I say fearing what she might think of the truth. I finish my coffee, savor it’s bitter taste and thank her. She shrugs it off like it was nothing. I understand it’s a small thing to give but it’s amazing how much it means when you have nothing but what you can carry on your back. The people of New Zealand are generous and I don’t think I could ever do enough to repay that.

Over the next few months home I read the stories of others who had walked long distances, trying to connect with people who had been through something similar. It was strangely satisfying to hear them express the jealously around knowing your friends and family were safe and comfortable while you are sitting in the bush counting how many toenails you have left. Each story I read finishes with an inspirational message that each walker had discovered along the way. Somehow they found meaning in their completion and sometimes changed their lives after going though the hardship of long distance walking.

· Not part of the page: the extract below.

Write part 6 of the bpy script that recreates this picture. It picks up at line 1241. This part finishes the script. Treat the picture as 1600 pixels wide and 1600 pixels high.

The day I got to Bluff, I remember jogging along State Highway One on a sunny day. With every step my mind recalls all the times I thought about what I would do at the end of the trail.

Day One
Carrying more then I need, feet blistered, body protesting at the new demands put upon it. I am sitting in an unfamiliar landscape on my sixth break. I try to picture the great outdoorsman I would become, then push on.

Day 105
Sitting on the side of a mountain with other hikers. Our conversation normally centers around food but today a different question is asked:
“What are you going to do when you get to Bluff?.”
I am whittling my wooden pack frame trying to remove the sharp bit that will eventually lead to a scar on my back.
“Throw this bloody thing into the sea,” I reply, full of resentment.
“I will carry you to the finish like in Lord of the Rings if you want, little hobbit.”
“I HAVE A BOW! How is it I’m a Hobbit?!”
The laughter echoes in the valley.

Day 261
I am in a small hut I don’t remember the name of. I have been walking for weeks and feel robotic. Two hikers enter, they are the text book definition of the long distance walker. We discuss the next section trying to decide the best route when I realize I still don’t know how far I have come.
“Do your notes say how long till you get to Bluff?,” I ask.
“Two weeks by my calculations. I can’t wait! I am going to pick up some champagne in Invercargill. ”
I smile at the idea of not having to buy food items based on how much they weigh.
“That is a genius idea.”

Day 275

At four o’clock on a Sunday afternoon I reach the end of the South Island and feel nothing, really. I make my way to a nearby bar to get a beer. The bartender asks how my day is going, I tell him I just finished walking the length of New Zealand. He peers outside, shrugs and says “Nice day for it I suppose,” I take the obligatory Facebook selfie and hitch home.

5 thoughts on “I know it’s been awhile but…

  1. Congratulations Jory on finishing your journey ! A real kiwi inspiration !! How did you find the long distance walking with type 1 ? Any problems from low bloods etc ? Mike

  2. Great follow up to the blog you did while walking – it’s good to hear from you again and I hope you don’t get over sharing too soon. I like the way you show up the contrast between reality and what people want to hear. I hope life back in the more ordinary world is going ok for you now.